Auslandsüberwachung: Es geht um die Menschenrechte!

Von Peter Schaar

Berlin, 15. Januar 2019

Bei der derzeit vor dem Bundesverfassungsgericht verhandelten Verfassungsbeschwerde gegen das Gesetz über den Bundesnachrichtendienst geht es um mehr als die Verfassungsmäßigkeit eines Bundesgesetzes. Die zentrale Frage ist vielmehr, ob deutsche Behörden auch dann an die die durch das Grundgesetz verbürgten Grundrechte gebunden sind, wenn sie im Ausland tätig sind. Im Mittelpunkt stehen dabei die Grundrechte auf Fernmeldegeheimnis (Art. 10 GG) und auf Presse- und Meinungsfreiheit (Art. 5 GG).

Als Edward Snowden im Jahr 2013 die weltweiten Abhörpraktiken amerikanische Geheimdienste bekannt machte, war die Empörung groß. Bis in die höchsten deutschen Regierungskreisen war zu hören, dass die Amerikaner damit gegen das deutsche und internationale Rechtssystem verstoßen hätten. Deutschland setzte in der Folge sogar – zusammen mit Brasilien – eine Resolution der UN-Vollversammlung „zum Schutz der Privatsphäre in der digitalen Welt“ durch (https://www.un.org/ga/search/view_doc.asp?symbol=A%2FC.3%2F68%2FL.45%2FRev.1&Lang=E). Kernanliegen dieser – für die UN-Mitgliedstaaten indes nicht verbindlichen – Resolution war die Begrenzung der weltweiten Überwachung.

In der Folgezeit brachte jedoch der Untersuchungsausschuss des Deutschen Bundestages zur NSA-Affäre ans Tageslicht, dass sich auch der BND – wie die Auslandsgeheimdienste anderer westlicher Staaten – an einem internationalen Überwachungsnetzwerk beteiligte. Die Kernidee dieses Netzwerkes bestand (und besteht) darin, die im jeweiligen Ausland abgeschöpften Informationen auch mit den Diensten zu teilen, denen entsprechende Aktivitäten im Inland untersagt sind. Über diesen Informations-Ringtausch werden die rechtstaatlichen Sicherungen ausgehöhlt, die das nationale Recht – etwa das Grundgesetz – Ihren Bürgerinnen und Bürgern garantieren.

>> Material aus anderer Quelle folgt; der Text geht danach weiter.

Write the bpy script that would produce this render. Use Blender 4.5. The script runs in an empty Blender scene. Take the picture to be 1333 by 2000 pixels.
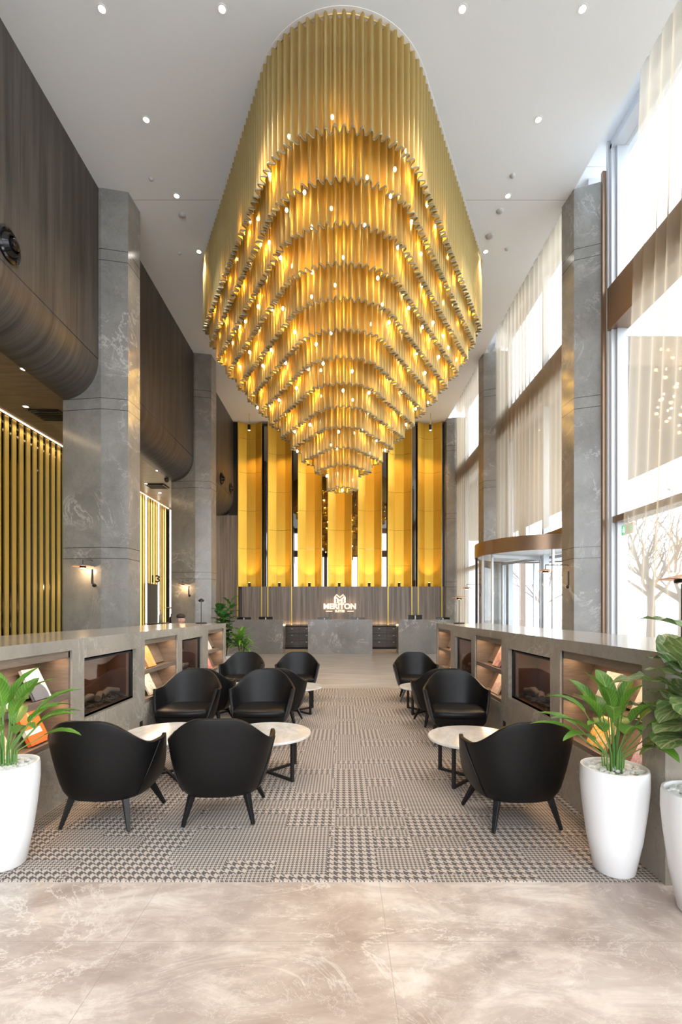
import bpy, bmesh, math, random
from math import sin, cos, pi, radians as R, atan2, sqrt, floor
from mathutils import Vector, Matrix
random.seed(7)
S = bpy.context.scene
COL = S.collection

# ------------------------------------------------------------ camera, world, exposure
cd = bpy.data.cameras.new('camera'); cam = bpy.data.objects.new('camera', cd); COL.objects.link(cam)
cam.location = (0, 0, 1.5); cam.rotation_euler = (R(90), 0, 0)
cd.sensor_fit = 'VERTICAL'; cd.sensor_height = 36.0; cd.sensor_width = 24.0
cd.lens = 930 / 2000 * 36.0
cd.shift_y = 193 / 2000; cd.shift_x = -2.5 / 2000
cd.clip_end = 300
S.camera = cam
S.view_settings.view_transform = 'Standard'; S.view_settings.look = 'None'
S.view_settings.gamma = 1.0; S.view_settings.use_curve_mapping = False
S.view_settings.exposure = 0.55
c = S.cycles
c.use_denoising = True; c.max_bounces = 9; c.diffuse_bounces = 4; c.glossy_bounces = 4
c.transmission_bounces = 6; c.transparent_max_bounces = 20
c.caustics_reflective = False; c.caustics_refractive = False
c.sample_clamp_indirect = 6.0; c.blur_glossy = 0.6

W = bpy.data.worlds.new('world'); S.world = W; W.use_nodes = True
bg = W.node_tree.nodes['Background']
bg.inputs[0].default_value = (0.88, 0.94, 1.0, 1); bg.inputs[1].default_value = 4.7

def light(kind, loc, energy, color=(1, 1, 1), rot=(0, 0, 0), name='lamp_or_fill', **kw):
    d = bpy.data.lights.new(name, kind); d.energy = energy; d.color = color
    for k, v in kw.items(): setattr(d, k, v)
    o = bpy.data.objects.new(name, d); o.location = loc; o.rotation_euler = rot
    COL.objects.link(o); return o
def portal(loc, rot, sx, sy):
    o = light('AREA', loc, 1, rot=rot, name='daylight_portal', shape='RECTANGLE', size=sx, size_y=sy)
    o.data.cycles.is_portal = True
WARM = (1.0, 0.66, 0.36); AMBER = (1.0, 0.58, 0.22)
# daylight enters through the long glazed side and the glazed end behind the camera
portal((5.6, 2.0, 4.9), (0, R(90), 0), 9.6, 13.0)
portal((5.6, 11.6, 4.9), (0, R(90), 0), 9.6, 5.0)
portal((5.6, 16.9, 4.9), (0, R(90), 0), 9.6, 4.6)
portal((0, -5.6, 4.6), (R(90), 0, 0), 9.0, 9.0)

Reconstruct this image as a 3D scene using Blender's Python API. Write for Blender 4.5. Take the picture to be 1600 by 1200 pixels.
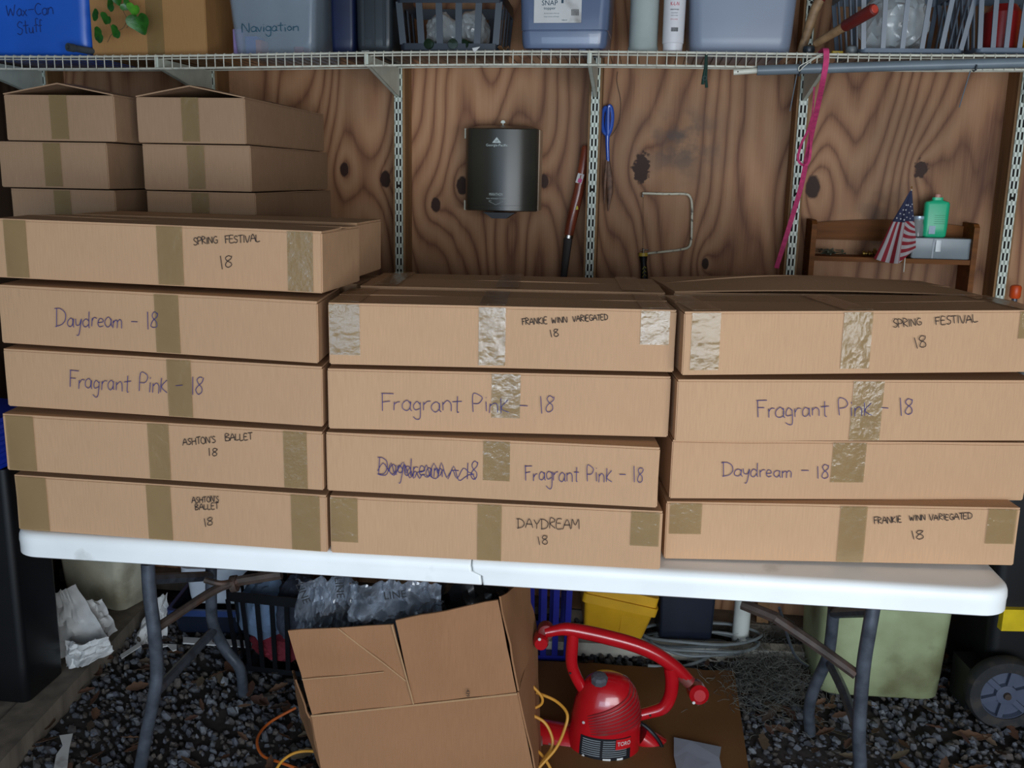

Mehr noch: Im Rahmen der so genannten „strategischen Fernmeldeüberwachung“ hatte der BND sogar solche Kommunikationsvorgänge überwacht, bei denen Mails und Telefonate ausländischer Kommunikationsteilnehmer über deutsche Netzknoten geführt wurden. Gegenüber dem NSA–Untersuchungsausschuss bestanden Vertreter der Bundesregierung auf der Position, der vom Grundgesetz garantierte Grundrechtschutz ende an den deutschen Grenzen. Die zweifelhafte Praxis des BND wurde dabei mit allerhand phantasievollen Konstruktionen gerechtfertigt, etwa der „Weltraumtheorie“ (welche die Überwachung von Internetknoten mit der ebenfalls praktizierten Überwachung von Kommunikationssattelliten gleichsetzte) oder der „Funktionsträgertheorie“ (wonach Mitarbeiter ausländischer Behörden oder Unternehmen nicht durch das Fernmeldegeheimnis geschützt seien).

Trotzdem beschloss die Große Koalition 2016 eine Novelle des BND-Gesetzes, das der Kritik allerdings nur in formaler Weise Rechnung trug. Seither umfasst das Gesetz zwar auch die Auslandsaufklärung, aber es legalisierte zugleich nicht nur die bisherigen Abhörpraktiken, sondern es weitete die Überwachungsbefugnisse für die „strategische Kontrolle“ sogar aus. Insbesondere angesichts der fortgeführten Praxis des Informations-Ringtauschs zwischen den westlichen Geheimdiensten beteiligt sich der BND damit weiter – jetzt gestützt auf das BND-Gesetz – an der globalen Verletzung von Grund- und Menschenrechten, die angesichts der fortschreitenden technologischen Entwicklung immer weitere Lebensbereiche umfasst. Besonders in Gefahr sind dabei dijenigen, die auf Grund ihrer Verletzlichkeit eigentlich des besonderen Schutzes bedürften: Dissidenten, Whistleblower und Regimekritiker in autoritären Staaten, die befürchten müssen, dass die bei der Auslandsaufklärung abgeschöpften Informationen in die Hände ihrer Verfolger geraten. Ebenso betroffen sind Vertreter der Medien, deren Quellen in Gefahr geraten, aufgedeckt zu werden.  

Es ist zu hoffen, dass das Bundesverfassungsgericht hier klare Grenzen setzt!